The especially shot teaser trailer was something of a trend in the eighties and nineties and helped build anticipation of a movie in advance of its completion. Back to the Future had a trailer that featured all the iconic elements of the movie, including Michael J. Fox, yet featured no actual footage. Or check out this one for Terminator 2 that was shot before the film went into production and cost more money to make than most low-budget movies do now.



The Thing kept it simple, creating an eerie atmosphere with a nicely controlled camera, some dry ice and a prop ice block. This trailer builds so much damn tension yet doesn't reveal anything.



Of course the problem is that a trailer like this can promise a movie that you don't actually end up getting.

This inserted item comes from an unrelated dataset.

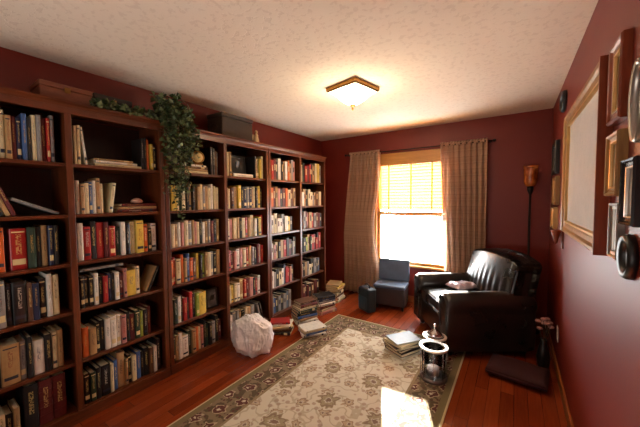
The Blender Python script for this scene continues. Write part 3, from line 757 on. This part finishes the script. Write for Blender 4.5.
# ---------------------------------------------------------------- floor lamp
r = empty('floor_lamp', (2.85, 3.24, 0), 'dark torchiere floor lamp with amber glass shade in the far corner', 'floor lamp')
MB().lathe([(.12, .001), (.125, .012), (.10, .022), (.03, .03), (.016, .05)], 32).build('base', M_IRON, r)
MB().lathe([(.011, .04), (.011, .8), (.018, .81), (.018, .83), (.011, .84), (.011, 1.5), (.02, 1.52), (.028, 1.545), (.03, 1.585), (.02, 1.59)], 16).build('pole', M_IRON, r)
n = NT('amber_glass'); col = n.ramp(n.noise(n.coord(), 14, 4), [(.3, srgb(140, 62, 22)), (.7, srgb(206, 120, 56))]); n.base(col, .25); n.bsdf.inputs['Transmission Weight'].default_value = .25
MB().lathe([(.028, 1.588), (.05, 1.605), (.062, 1.65), (.063, 1.72), (.066, 1.79), (.072, 1.81), (.068, 1.81), (.06, 1.72), (.058, 1.65), (.045, 1.61), (.028, 1.594)], 32, cap=False).build('lamp_shade', n.m, r)

# ---------------------------------------------------------------- armchair
def leather():
    n = NT('black_leather'); v = n.coord(); a = n.noise(v, 6, 4); vo = n.t.nodes.new('ShaderNodeTexVoronoi'); n.t.links.new(v, vo.inputs['Vector']); vo.inputs['Scale'].default_value = 220
    col = n.ramp(a, [(.3, srgb(26, 21, 20)), (.7, srgb(40, 33, 30))]); n.bump(n.ma('ADD', n.ma('MULTIPLY', vo.outputs['Distance'], .1), n.noise(v, 5, 2)), .15, .008)
    return n.base(col, n.ma('ADD', n.ma('MULTIPLY', a, .2), .2), 0, .5, .15)
M_LEATH = leather()
def armchair():
    r = empty('leather_armchair', (2.33, 2.70, .009), 'black leather club armchair in the corner by the window', 'armchair', rz=math.radians(-55.5))
    # local: front towards -y, width along x
    wd, dp = .92, .84; hx = wd/2; yf = -dp/2+.0; 
    def roundbox(name, c, d, bev, seg=4, puff=None, parent=r, cuts=0):
        b = MB(); 
        g = bmesh.ops.create_cube(b.b, size=1)
        bmesh.ops.scale(b.b, vec=d, verts=b.b.verts)
        bmesh.ops.subdivide_edges(b.b, edges=b.b.edges[:], cuts=cuts or 1, use_grid_fill=True)
        es = [e for e in b.b.edges if e.calc_face_angle(0) > .5]
        bmesh.ops.bevel(b.b, geom=es, offset=bev, segments=seg, affect='EDGES', profile=.5)
        if puff:
            for v in b.b.verts: v.co = puff(v.co.copy())
        for v in b.b.verts: v.co += Vector(c)
        return b.build(name, M_LEATH, parent, smooth=True)
    roundbox('frame', (0, .02, .20), (wd-.30, dp-.10, .24), .02)
    # front rail
    roundbox('front_rail', (0, yf+.05, .20), (wd-.36, .06, .22), .02)
    # arms: rolled profile extruded front to back
    for s in (-1, 1):
        prof = []
        cx, cz, R = .345, .485, .105
        # inner bottom up, roll, outer bottom
        prof += [(.275, .06), (.275, .40)]
        for k in range(13):
            a = math.radians(215-k*(250/12)); prof.append((cx+R*math.cos(a), cz+R*math.sin(a)))
        prof += [(.432, .40), (.436, .25), (.43, .06)]
        b = MB(); ys = [yf+.0, yf+.012, yf+.05, yf+.2, 0, .2, dp/2-.10, dp/2-.04, dp/2-.02]; sc = [.90, .97, 1, 1, 1, 1, 1, .97, .9]
        rings = []
        for y, k in zip(ys, sc):
            drop = .0 if y < .1 else (y-.1)*-.02
            bulge = 1+.012*math.sin(y*30)
            rings.append([b.b.verts.new((s*(.35+(x-.35)*k*bulge), y, .3+(z-.3)*k+drop)) for x, z in prof])
        N = len(prof)
        for a, c in zip(rings, rings[1:]):
            for k in range(N): b.b.faces.new((a[k], a[(k+1) % N], c[(k+1) % N], c[k]))
        b.b.faces.new(rings[0]); b.b.faces.new(list(reversed(rings[-1])))
        o = b.build('armrest', M_LEATH, r, smooth=True)
        md = o.modifiers.new('bev', 'BEVEL'); md.width = .012; md.segments = 3; md.limit_method = 'ANGLE'; md.angle_limit = math.radians(50)
        # scroll front panel with piping
        pts = [(s*(.35+(x-.35)*.9), yf-.004, .3+(z-.3)*.9) for x, z in prof]
        MB().tube(pts, .006, 6, closed=True).build('arm_piping', M_LEATH, o)
    # seat cushion
    def puff(v):
        x, y, z = v; k = (1-(x/.27)**2)*(1-(y/.31)**2)
        if z > 0: v.z += .035*max(0, k)
        return v
    sc_ = roundbox('seat_cushion', (0, -.105, .385), (.54, .60, .13), .04, 4, puff, cuts=9)
    pts = []
    for k in range(40):
        a = 2*PI*k/40; c_, s_ = math.cos(a), math.sin(a); q = lambda t: math.copysign(abs(t)**.25, t)
        pts.append((.262*q(c_), -.105+.292*q(s_), .436))
    MB().tube(pts, .006, 6, closed=True).build('cushion_piping', M_LEATH, sc_)
    # back: reclined pillow with pleats
    def bk(v):
        x, y, z = v
        u = x/.42; h = (z+.32)/.64
        if y < 0:  # front face pleats and pillow
            v.y -= .05*(1-min(1, abs(u))**2)*math.sin(PI*min(1, max(0, h)))**.6
            v.y += .006*math.cos(x*75)*max(0, 1-abs(h-.45)*3.0)
        v.z -= .07*abs(u)**2.6*max(0, h)                 # rounded shoulders
        v.y += .10*max(0, h)+.03*max(0, h)**2             # recline
        v.x *= 1-.06*max(0, h)
        v.y += -.05*abs(u)**3*(1 if h > .3 else 0)*0
        return v
    roundbox('backrest', (0, .235, .60), (.84, .22, .62), .08, 5, bk, cuts=44)
    for sx in (-1, 1):
        for yy_ in (yf+.07, dp/2-.08):
            MB().lathe([(.02, .001), (.026, .02), (.03, .075)], 14, c=(sx*.35, yy_, 0)).build('foot', M_IRON, r)
    return r
armchair()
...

I remember being thrilled to see Godzilla's foot come crashing through that museum roof only to be severely let down by the movie itself. Or this teaser for Jason takes Manhattan that revels in the notion that Jason is going hack away at the Big Apple for 90 minutes when in reality it only features in the film's finale.


My absolute favourite, however, is for Leatherface: The Texas Chainsaw Massacre 3. I haven't seen the full movie but only because I'm pretty sure it can't live up to the sheer awesomeness of this trailer.


Structured much like Jason's, this trailer pays off not with a turn and grimace but with the lady of the lake hurling a silver chainsaw into the sky. The mind boggles at how the narrative would explain that if this footage were to actually appear in the final cut but by god that is a movie I'd want to see.

The especially shot trailer isn't entirely dead, but the courting of fan anticipation means that it is used far more rarely. I'm not asking for a revival, I'm just asking for some appreciation of this creative marketing.

Oh and if someone could go ahead and make that version of Leatherface that would be great too.